Assim, a agência do jogador funciona como uma força de proteção e aprovisionamento, que deve ir contra as forças caóticas e inescapáveis da natureza. A figura do senhor, em Stronghold, é tipicamente a do rei antigo e medieval: além de coordenar os combates, ele é um agente de ordenamento, fertilidade e prosperidade. É ele, sozinho, quem decide o quê e quanto cada habitante do senhorio pode comer; o celeiro, inclusive, assim como o depósito de matérias-primas (onde os trabalhadores guardam os recursos coletados e fabricados), só pode ser construído ao lado do castelo, porque todo recurso deve ser controlado de perto pelo senhor. O ambiente de carestia é tamanho que frequentemente a comida do celeiro é roubada por assaltantes.


O segundo aspecto de que se pode falar é a tributação. No jogo, ela está estritamente relacionada ao financiamento cultural, religioso e militar: tributa-se para conseguir o ouro que remunera engenheiros, soldados, padres e artistas (depositado no castelo, esse ouro também é alvo frequente de ladrões). Esse ouro, aliás, tem uma origem abstrata: ele não é extraído diretamente das minas e depende apenas do tamanho da população. O tributo é um produto indireto da agropecuária; se o jogador precisa acumular mais ouro, ele só tem dois caminhos: cobrar mais impostos – o que é perigoso, porque deixa o povo insatisfeito – ou aumentar os habitantes de seu senhorio, o que só é possível produzindo-se mais comida.


5. Considerações finais 

A maneira como Stronghold cria a sua narrativa ficcionalizando um pano de fundo histórico, repousando, acomodando o seu enredo numa verossimilhança histórica, permite entendê-lo, a meu ver, como um produto da cultura neomedievalista (para uma discussão do conceito, ver FUGELSO, 2010). Nessa condição, ele me parece um objeto legítimo para uma reflexão acerca de certos temas da História Medieval, entendida como História Pública.

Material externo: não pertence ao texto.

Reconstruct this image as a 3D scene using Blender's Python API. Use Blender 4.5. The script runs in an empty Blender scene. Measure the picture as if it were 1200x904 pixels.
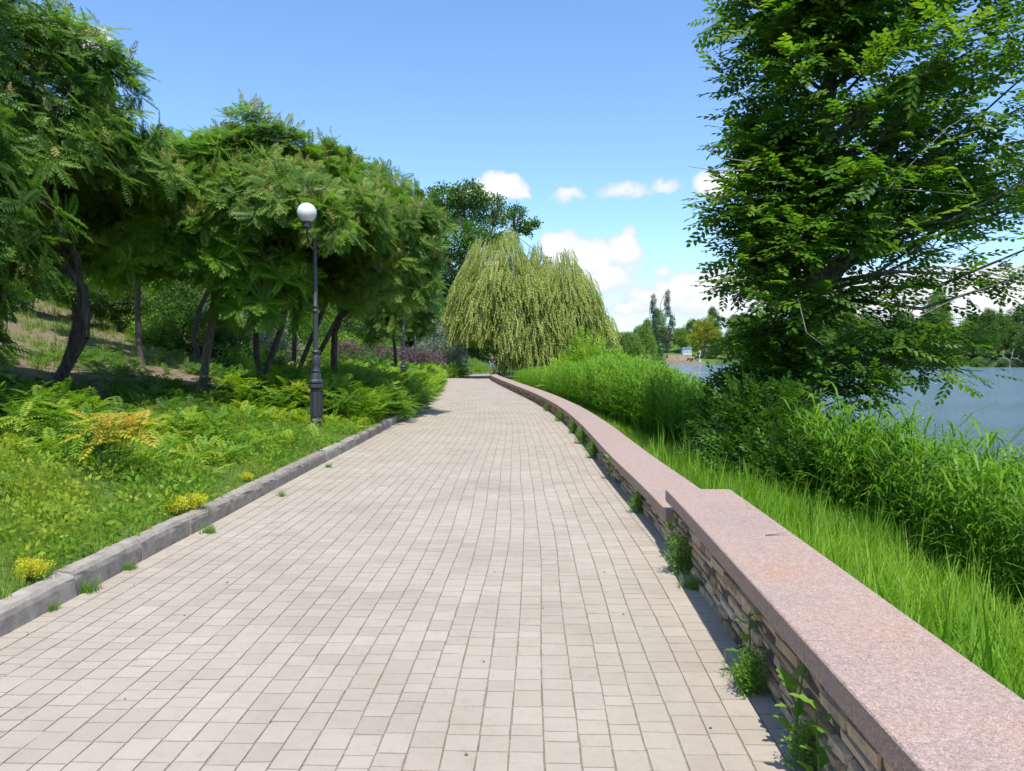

Com suas características, o game me parece uma ferramenta pedagógica interessante para discutir as diversas facetas do feudalismo (como o fez GUERREAU, 1980) e o senhorio ou domínio enquanto unidade social “total” – envolvendo economia, religião, política e cultura – e modelo de sociabilidade (cf. SALLES, 2013, p. 31). Ao colocar o jogador na posição de um senhor responsável por reunir uma população frágil e desorganizada, ele se transforma em um laboratório onde se podem testar elementos do processo histórico que Pierre Toubert chamou de “encastelamento”: a organização complexa e multifacetada, irregular no tempo e no espaço, das comunidades medievais em torno de fortalezas – ou a fortificação de comunidades já estabelecidas (para uma revisão do conceito, cf. LAUWERS, 2013). Esse laboratório pode ser proveitoso na medida em que, ao contrário das representações científicas comuns, é visualmente apelativo e, o mais importante: é interativo.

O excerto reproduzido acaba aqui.